* [Dataset excerpt]
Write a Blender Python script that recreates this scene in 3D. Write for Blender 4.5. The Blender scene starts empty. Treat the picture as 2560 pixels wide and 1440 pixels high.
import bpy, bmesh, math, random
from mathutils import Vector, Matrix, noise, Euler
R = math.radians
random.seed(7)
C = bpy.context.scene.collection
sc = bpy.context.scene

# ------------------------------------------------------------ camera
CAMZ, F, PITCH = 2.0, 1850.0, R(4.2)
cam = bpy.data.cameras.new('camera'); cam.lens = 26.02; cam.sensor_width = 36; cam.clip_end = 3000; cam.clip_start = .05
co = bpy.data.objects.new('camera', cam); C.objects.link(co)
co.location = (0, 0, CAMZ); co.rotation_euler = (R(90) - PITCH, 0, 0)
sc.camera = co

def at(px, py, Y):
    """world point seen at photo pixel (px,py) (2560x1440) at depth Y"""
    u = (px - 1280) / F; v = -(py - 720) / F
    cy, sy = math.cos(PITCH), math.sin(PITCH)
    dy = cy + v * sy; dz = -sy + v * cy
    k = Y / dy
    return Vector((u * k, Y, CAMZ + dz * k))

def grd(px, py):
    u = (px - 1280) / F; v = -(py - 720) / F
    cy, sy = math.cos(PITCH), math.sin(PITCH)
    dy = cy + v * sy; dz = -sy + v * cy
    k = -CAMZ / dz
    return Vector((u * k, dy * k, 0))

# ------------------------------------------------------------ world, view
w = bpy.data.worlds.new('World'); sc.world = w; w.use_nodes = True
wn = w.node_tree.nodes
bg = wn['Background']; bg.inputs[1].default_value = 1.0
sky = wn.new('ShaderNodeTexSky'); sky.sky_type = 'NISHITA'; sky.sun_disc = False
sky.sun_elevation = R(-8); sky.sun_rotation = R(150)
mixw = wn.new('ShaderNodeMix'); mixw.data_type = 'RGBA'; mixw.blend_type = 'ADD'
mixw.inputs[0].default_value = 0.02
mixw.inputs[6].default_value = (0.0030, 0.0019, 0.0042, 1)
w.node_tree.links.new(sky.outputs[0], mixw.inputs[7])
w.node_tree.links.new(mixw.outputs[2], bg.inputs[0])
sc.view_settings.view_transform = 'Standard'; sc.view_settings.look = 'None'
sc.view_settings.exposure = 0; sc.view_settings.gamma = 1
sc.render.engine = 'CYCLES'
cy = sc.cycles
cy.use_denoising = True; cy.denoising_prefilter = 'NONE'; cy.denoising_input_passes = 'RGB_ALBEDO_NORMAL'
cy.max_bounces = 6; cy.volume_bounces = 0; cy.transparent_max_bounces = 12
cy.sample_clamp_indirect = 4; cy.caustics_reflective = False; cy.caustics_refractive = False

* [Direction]
Please print the material above exactly as it appears, from its first line through the line containing "sc = bpy.context.scene", inclusive, and stop there.

* [Answer to the task]
Write a Blender Python script that recreates this scene in 3D. Write for Blender 4.5. The Blender scene starts empty. Treat the picture as 2560 pixels wide and 1440 pixels high.
import bpy, bmesh, math, random
from mathutils import Vector, Matrix, noise, Euler
R = math.radians
random.seed(7)
C = bpy.context.scene.collection
sc = bpy.context.scene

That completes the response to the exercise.